I want you to take a second and become in tune with just your thoughts and feelings...
- Payton Barthelemy1
- Jun 20, 2021
- 2 min read

Room to forgive?
I've realized that falling out of love with someone is not the worst part of a breakup. Not Even the memories of them hurt as bad as the default selfish desire of humans. The selfish part of us that deep down despises the people who leave us after we become extremely attached. So to my Ex friends, and Ex girlfriends I've learned to let go of our memories. I have let go of certain ways you all made me feel, our intimate secrets, and our inside jokes. I've been tasked with answering a certain question lately. “Is there room for forgiveness in real life?” In a way I find this question a little irritating. Nonetheless it deserves an answer, as of today Monday, May3rd, 2021 I despise everyone who has ever gotten close to me and later left.

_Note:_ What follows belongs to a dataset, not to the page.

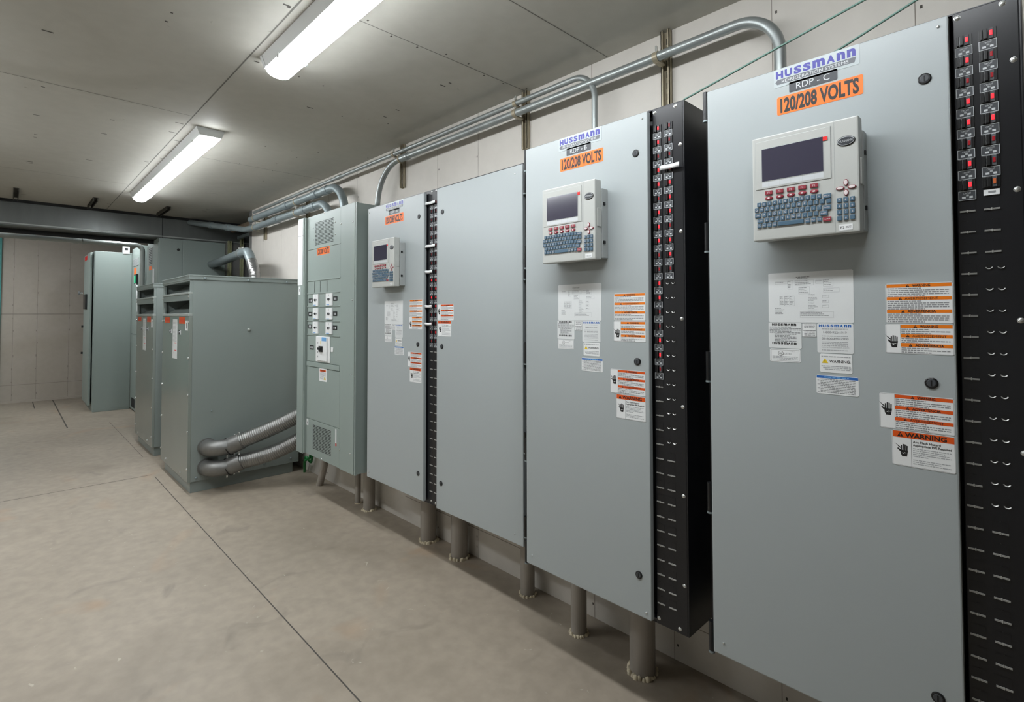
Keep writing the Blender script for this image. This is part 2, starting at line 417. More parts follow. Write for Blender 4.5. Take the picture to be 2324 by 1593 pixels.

See as selfish as it maybe I refuse to forgive that. Maybe it is because I am still a little ignorant, or because my mind cannot begin to comprehend the action of forgiveness, but what does the mind have to do with the feelings of the heart. What place does logic have in love, bonds, and intimate connections? Besides I’m not a victim, I too have hurt and betrayed someone very special to me. I pushed away one of the best things in my life at that time, and I don’t think I can ever forgive myself for that even though she has, or maybe she just doesn't care anymore. I no longer hold a spot heavy enough for her to feel. So if I cant forgive myself why should I forgive all of you? Aren’t I allowed to be selfish too? Can’t I “do what is best for me”?
"Too Emotional"
“Too emotional” what does that even mean? I thought relationships and bonds were supposed to be full of feelings and emotion. Would you rather me have not cared about you? Would you rather me have treated you like just any another person? I can live with you not wanting to call you and I a relationship, but insulting my care for you and trying to walk over me will never slide. What happened to the girl who kept me on facetime on school nights? What happened to the girl who would constantly spam me with “I like you a lot”, because she was scared to actually tell me she loved me, I wish you knew I actually felt the exact same. Maybe things would have been different, maybe it would’ve been different we were still sending voice messages of stupid sounds we both like. Where I’m from, I’m not allowed to let girls know how I feel, because as soon as you do, they take advantage, I prayed you weren’t like that. So, what do I do now? I’m stuck here unable to move forward because I don’t know how you feel.